Media literacy refers to the knowledge, skills, and dispositions needed to effectively evaluate, analyze, and create media messages across platforms. In the context of misinformation research, media literacy encompasses:

  • Knowledge of media systems: understanding how news is produced, distributed, and monetized
  • Critical evaluation skills: ability to assess credibility, identify bias, verify claims, and recognize manipulation tactics
  • Healthy skepticism: the capacity for balanced doubt—questioning sources without descending into cynicism or dismissing all information as unreliable

Media literacy is often positioned as a solution to misinformation exposure, but its relationship to behavior and belief is complex and context-dependent.

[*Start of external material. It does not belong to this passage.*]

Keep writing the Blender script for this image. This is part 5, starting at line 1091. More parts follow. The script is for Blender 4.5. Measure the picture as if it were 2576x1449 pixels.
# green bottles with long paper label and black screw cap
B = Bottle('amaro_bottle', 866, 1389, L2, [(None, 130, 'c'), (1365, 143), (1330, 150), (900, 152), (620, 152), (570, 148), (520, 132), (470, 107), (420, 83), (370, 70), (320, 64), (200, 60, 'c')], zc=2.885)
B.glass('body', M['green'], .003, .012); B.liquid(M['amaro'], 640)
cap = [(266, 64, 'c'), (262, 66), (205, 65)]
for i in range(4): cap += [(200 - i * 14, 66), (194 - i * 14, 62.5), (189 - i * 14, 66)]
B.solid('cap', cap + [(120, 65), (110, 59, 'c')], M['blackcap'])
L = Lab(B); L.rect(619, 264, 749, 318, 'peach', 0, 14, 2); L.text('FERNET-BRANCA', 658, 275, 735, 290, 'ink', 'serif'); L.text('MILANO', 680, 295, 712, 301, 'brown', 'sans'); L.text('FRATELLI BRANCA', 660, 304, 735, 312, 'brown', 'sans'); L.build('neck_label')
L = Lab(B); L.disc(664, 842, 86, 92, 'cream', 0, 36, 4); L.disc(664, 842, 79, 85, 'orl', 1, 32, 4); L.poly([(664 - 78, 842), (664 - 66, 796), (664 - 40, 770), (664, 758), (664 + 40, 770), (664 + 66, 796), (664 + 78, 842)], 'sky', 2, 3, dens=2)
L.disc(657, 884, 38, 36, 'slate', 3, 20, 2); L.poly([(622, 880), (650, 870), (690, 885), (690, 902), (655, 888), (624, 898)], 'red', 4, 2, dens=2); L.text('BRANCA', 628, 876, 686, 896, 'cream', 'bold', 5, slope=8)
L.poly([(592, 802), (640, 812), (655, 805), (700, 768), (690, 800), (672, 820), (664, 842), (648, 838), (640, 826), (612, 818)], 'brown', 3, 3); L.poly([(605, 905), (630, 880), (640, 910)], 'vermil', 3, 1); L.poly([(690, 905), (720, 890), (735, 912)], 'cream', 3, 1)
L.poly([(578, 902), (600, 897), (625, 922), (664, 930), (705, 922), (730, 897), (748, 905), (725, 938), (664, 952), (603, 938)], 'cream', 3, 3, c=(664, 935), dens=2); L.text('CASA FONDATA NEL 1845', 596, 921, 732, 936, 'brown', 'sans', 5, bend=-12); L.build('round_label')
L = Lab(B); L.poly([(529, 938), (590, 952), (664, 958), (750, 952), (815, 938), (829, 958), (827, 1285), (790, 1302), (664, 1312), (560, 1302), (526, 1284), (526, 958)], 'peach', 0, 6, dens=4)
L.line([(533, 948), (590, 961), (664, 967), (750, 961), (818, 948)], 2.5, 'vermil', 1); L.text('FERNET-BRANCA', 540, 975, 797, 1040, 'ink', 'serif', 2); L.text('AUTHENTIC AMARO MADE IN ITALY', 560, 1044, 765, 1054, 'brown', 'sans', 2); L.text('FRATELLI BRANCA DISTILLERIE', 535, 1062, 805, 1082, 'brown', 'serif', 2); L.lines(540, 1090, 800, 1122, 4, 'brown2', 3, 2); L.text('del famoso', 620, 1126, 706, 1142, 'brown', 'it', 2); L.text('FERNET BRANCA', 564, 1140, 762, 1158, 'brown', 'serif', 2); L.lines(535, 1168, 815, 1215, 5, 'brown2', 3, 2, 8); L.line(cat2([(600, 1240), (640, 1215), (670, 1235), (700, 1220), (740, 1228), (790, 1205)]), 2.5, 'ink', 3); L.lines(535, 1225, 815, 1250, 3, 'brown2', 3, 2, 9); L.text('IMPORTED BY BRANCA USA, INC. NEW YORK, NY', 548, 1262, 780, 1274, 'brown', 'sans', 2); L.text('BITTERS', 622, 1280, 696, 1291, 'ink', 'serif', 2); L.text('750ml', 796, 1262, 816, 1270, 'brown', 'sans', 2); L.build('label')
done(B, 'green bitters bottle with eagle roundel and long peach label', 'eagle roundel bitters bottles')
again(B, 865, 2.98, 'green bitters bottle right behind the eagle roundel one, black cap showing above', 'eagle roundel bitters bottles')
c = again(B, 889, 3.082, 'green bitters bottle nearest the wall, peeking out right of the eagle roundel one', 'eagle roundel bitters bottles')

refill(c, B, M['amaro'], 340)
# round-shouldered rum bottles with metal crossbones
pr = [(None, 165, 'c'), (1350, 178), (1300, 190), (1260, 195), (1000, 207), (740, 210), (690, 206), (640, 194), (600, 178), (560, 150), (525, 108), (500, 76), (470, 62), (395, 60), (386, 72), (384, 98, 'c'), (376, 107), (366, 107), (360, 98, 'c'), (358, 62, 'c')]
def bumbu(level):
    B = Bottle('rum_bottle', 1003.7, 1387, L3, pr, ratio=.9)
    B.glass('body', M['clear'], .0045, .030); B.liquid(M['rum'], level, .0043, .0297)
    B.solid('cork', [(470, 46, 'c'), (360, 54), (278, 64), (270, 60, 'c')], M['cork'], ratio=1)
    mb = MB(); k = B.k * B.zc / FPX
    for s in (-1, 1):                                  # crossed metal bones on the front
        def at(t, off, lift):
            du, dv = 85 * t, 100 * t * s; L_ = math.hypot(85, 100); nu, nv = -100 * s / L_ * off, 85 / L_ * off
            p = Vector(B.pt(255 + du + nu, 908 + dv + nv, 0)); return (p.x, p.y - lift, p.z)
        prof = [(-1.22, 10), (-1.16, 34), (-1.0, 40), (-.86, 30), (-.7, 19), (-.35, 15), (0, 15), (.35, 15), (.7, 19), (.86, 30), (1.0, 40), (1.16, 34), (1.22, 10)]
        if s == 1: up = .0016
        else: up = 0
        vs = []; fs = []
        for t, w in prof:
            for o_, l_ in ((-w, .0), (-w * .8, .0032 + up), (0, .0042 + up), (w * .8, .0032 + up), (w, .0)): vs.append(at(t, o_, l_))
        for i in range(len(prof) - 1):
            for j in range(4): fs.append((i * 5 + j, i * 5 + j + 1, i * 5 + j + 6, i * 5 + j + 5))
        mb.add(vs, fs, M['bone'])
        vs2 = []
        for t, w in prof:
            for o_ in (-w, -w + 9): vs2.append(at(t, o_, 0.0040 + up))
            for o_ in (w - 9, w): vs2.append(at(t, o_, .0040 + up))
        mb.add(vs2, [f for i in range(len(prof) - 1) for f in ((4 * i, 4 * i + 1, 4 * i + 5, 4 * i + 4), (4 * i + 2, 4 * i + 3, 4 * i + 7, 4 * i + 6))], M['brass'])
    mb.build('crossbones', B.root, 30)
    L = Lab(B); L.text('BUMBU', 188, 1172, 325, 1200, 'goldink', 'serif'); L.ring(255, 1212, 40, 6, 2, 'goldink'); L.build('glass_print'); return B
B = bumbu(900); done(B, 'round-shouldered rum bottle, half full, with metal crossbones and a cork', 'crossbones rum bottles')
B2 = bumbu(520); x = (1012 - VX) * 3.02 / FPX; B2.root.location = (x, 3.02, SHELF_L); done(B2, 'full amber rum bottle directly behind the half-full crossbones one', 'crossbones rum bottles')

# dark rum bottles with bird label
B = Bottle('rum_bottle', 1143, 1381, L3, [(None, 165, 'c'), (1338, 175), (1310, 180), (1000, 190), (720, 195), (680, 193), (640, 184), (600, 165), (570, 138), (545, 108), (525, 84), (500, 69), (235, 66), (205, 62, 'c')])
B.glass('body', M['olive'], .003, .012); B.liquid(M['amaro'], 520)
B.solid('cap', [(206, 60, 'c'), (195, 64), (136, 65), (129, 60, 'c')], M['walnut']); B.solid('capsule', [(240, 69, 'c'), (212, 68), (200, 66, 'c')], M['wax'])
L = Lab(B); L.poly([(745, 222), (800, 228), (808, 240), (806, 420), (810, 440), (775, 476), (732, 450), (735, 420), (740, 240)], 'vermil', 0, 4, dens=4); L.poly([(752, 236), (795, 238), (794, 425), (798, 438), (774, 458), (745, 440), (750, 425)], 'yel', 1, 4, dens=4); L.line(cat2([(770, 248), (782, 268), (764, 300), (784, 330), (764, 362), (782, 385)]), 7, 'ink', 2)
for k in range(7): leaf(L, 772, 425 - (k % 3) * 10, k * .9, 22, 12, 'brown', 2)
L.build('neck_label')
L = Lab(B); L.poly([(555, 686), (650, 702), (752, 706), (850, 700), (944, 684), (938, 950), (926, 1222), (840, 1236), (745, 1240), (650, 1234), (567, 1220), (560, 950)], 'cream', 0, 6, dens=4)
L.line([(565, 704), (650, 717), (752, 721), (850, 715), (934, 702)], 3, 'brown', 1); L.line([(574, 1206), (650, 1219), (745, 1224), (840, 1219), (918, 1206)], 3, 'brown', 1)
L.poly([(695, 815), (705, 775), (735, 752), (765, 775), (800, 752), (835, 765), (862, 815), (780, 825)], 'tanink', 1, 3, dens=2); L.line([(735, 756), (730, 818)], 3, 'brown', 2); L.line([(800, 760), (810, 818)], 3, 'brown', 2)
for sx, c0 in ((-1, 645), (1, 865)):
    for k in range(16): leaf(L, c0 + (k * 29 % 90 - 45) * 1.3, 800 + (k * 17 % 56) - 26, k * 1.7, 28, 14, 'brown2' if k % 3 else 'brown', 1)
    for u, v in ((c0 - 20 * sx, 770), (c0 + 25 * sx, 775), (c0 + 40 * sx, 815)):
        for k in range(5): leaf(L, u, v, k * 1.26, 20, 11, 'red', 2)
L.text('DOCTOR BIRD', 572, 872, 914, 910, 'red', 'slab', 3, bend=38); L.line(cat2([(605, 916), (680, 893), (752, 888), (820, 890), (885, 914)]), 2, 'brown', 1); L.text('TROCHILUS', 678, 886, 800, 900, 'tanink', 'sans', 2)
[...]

Key tension: knowledge vs. confidence

A critical distinction in the literature is between actual media literacy (measured knowledge) and perceived media literacy (self-assessed ability). These often diverge:

  • People who overestimate their own media literacy abilities tend to engage more with social media but critically evaluate information less—a problematic pattern
  • People with higher actual knowledge of media systems tend to be more selective in what they consume and more skeptical of information quality
  • Self-assessment of media literacy is a weak guide to actual critical thinking ability and may even be counterproductive if it breeds false confidence

Key resources

Open questions

  • How should media literacy be taught to close the gap between self-assessed and actual knowledge?
  • Does media literacy education without behavioral incentives translate to changed media consumption in the wild?
  • Can skepticism generated by media literacy be maintained without fostering disengagement from civic discourse?
  • What is the minimal viable media literacy needed to identify misinformation at scale?